* What you will do: Nothing but the lines from the line that contains "Write the bpy" through the line that contains "COL = scn.collection" should appear in the output, each reproduced exactly.

* Rows from a 3D scene dataset:

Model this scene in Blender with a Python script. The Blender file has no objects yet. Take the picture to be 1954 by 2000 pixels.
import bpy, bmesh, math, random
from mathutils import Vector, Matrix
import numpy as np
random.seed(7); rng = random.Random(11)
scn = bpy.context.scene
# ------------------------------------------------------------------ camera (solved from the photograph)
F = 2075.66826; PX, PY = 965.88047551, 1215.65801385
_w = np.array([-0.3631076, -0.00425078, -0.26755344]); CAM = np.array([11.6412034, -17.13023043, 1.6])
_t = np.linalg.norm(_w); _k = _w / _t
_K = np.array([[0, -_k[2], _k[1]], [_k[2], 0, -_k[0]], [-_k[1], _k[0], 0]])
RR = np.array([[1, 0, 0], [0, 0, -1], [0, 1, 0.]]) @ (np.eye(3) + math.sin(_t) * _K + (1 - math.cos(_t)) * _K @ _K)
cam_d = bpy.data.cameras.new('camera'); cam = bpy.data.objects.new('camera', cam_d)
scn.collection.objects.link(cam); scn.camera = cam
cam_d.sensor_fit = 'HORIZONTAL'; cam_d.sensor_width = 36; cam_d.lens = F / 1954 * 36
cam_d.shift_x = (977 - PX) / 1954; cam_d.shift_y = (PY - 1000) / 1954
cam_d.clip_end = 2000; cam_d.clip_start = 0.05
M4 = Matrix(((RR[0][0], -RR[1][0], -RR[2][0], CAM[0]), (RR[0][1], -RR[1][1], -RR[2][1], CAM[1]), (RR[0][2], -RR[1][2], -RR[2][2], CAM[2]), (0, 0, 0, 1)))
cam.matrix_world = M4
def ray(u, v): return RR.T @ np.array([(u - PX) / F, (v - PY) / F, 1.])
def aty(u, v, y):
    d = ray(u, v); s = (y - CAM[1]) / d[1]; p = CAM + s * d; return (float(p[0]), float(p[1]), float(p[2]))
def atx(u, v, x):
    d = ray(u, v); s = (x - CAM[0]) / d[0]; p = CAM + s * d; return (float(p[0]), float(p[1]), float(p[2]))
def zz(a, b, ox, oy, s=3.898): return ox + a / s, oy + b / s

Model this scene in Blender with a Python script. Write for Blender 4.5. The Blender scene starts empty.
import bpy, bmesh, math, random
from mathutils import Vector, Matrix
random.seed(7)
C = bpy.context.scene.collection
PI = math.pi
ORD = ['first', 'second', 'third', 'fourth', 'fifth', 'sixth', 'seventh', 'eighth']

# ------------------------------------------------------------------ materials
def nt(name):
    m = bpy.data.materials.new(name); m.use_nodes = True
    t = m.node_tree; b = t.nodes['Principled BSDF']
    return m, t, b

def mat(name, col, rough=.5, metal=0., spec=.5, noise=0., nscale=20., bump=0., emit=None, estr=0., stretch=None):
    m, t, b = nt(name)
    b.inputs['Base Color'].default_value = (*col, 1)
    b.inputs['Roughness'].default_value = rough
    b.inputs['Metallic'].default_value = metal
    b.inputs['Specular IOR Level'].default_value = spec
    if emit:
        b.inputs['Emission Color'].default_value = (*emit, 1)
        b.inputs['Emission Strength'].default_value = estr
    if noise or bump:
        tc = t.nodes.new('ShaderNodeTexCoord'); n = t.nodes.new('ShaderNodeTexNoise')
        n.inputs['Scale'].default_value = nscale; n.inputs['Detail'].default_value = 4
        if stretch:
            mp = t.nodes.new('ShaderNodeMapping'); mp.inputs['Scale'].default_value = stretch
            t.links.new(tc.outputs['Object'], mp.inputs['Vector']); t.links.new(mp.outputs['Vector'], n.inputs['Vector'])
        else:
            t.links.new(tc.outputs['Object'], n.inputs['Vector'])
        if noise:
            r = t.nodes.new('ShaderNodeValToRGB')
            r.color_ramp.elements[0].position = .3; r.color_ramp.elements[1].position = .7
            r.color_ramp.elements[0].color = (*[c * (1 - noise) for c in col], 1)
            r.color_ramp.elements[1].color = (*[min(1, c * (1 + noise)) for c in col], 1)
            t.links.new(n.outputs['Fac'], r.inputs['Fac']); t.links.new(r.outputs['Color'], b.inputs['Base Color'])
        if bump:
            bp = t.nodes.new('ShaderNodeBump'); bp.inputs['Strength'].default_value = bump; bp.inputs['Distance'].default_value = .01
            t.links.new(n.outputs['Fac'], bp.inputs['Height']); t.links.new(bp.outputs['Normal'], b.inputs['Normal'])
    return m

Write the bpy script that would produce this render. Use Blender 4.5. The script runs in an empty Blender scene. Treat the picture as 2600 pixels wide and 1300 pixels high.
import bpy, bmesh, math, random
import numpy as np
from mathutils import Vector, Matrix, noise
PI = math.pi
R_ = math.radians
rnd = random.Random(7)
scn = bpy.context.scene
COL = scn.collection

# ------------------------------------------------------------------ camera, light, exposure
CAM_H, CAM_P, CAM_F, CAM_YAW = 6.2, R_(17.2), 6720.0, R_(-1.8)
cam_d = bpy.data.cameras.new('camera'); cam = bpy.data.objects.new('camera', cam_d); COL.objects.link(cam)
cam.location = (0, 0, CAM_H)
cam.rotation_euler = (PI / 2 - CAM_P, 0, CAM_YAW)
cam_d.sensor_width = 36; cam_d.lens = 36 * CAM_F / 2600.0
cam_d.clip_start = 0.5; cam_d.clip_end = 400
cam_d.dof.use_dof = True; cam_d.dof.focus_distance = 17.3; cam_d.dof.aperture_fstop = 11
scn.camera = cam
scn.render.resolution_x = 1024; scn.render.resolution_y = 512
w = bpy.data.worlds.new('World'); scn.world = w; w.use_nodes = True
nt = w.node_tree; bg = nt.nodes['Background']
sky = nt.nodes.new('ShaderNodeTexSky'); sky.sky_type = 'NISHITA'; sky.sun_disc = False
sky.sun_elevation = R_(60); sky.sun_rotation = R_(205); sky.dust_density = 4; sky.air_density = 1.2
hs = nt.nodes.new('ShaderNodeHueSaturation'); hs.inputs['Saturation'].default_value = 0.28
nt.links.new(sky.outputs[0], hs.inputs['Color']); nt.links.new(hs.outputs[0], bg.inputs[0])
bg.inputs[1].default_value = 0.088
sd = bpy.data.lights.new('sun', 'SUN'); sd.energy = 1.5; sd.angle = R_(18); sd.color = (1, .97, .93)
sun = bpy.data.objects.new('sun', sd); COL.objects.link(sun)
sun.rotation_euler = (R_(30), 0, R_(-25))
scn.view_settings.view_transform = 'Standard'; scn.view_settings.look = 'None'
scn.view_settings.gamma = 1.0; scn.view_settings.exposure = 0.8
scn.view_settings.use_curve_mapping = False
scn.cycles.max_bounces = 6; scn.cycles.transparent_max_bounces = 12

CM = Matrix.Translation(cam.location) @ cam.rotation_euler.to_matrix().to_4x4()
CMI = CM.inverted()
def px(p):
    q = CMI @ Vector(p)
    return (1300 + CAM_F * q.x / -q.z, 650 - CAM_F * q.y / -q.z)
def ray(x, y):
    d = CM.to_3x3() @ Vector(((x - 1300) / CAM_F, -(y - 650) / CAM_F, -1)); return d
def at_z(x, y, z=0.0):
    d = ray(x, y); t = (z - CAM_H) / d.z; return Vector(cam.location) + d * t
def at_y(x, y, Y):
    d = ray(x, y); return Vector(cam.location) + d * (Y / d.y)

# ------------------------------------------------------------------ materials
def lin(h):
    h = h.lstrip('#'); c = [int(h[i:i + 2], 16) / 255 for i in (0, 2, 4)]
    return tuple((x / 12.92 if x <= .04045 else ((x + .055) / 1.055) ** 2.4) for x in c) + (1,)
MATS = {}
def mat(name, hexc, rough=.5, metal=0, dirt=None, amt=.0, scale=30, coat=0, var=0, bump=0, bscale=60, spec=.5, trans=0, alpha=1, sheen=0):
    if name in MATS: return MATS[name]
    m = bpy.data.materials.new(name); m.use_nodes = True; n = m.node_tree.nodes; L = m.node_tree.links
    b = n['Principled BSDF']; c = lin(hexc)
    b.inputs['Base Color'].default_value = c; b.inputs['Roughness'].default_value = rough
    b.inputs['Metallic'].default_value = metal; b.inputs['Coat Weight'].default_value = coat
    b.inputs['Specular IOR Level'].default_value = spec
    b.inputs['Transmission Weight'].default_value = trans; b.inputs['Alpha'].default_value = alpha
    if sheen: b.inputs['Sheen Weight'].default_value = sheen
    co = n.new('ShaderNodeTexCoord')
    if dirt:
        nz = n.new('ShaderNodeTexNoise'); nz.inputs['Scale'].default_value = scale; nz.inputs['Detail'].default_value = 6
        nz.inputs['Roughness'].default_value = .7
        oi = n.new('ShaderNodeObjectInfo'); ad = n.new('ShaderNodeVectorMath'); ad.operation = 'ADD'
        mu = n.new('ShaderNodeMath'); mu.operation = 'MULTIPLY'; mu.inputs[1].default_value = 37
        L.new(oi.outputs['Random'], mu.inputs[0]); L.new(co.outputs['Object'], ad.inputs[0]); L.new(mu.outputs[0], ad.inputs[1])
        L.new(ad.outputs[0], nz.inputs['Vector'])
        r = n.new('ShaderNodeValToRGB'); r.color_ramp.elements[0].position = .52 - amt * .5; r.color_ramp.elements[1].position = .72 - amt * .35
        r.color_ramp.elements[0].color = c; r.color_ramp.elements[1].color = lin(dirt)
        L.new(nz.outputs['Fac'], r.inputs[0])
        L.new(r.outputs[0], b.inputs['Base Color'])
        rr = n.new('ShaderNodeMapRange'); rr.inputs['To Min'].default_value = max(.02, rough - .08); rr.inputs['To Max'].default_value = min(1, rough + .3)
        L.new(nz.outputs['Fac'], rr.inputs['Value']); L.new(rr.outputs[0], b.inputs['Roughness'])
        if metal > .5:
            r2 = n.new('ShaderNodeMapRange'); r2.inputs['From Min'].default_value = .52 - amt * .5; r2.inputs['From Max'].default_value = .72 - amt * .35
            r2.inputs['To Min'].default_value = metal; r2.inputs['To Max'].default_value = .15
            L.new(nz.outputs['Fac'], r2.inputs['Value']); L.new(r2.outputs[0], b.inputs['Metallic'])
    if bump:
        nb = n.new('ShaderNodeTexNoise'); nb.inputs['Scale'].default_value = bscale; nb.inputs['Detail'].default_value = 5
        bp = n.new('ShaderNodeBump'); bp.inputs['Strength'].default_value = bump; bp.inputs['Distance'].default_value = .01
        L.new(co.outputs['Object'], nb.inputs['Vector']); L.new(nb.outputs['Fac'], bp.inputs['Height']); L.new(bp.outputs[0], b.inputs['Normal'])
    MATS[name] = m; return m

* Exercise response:
Write the bpy script that would produce this render. Use Blender 4.5. The script runs in an empty Blender scene. Treat the picture as 2600 pixels wide and 1300 pixels high.
import bpy, bmesh, math, random
import numpy as np
from mathutils import Vector, Matrix, noise
PI = math.pi
R_ = math.radians
rnd = random.Random(7)
scn = bpy.context.scene
COL = scn.collection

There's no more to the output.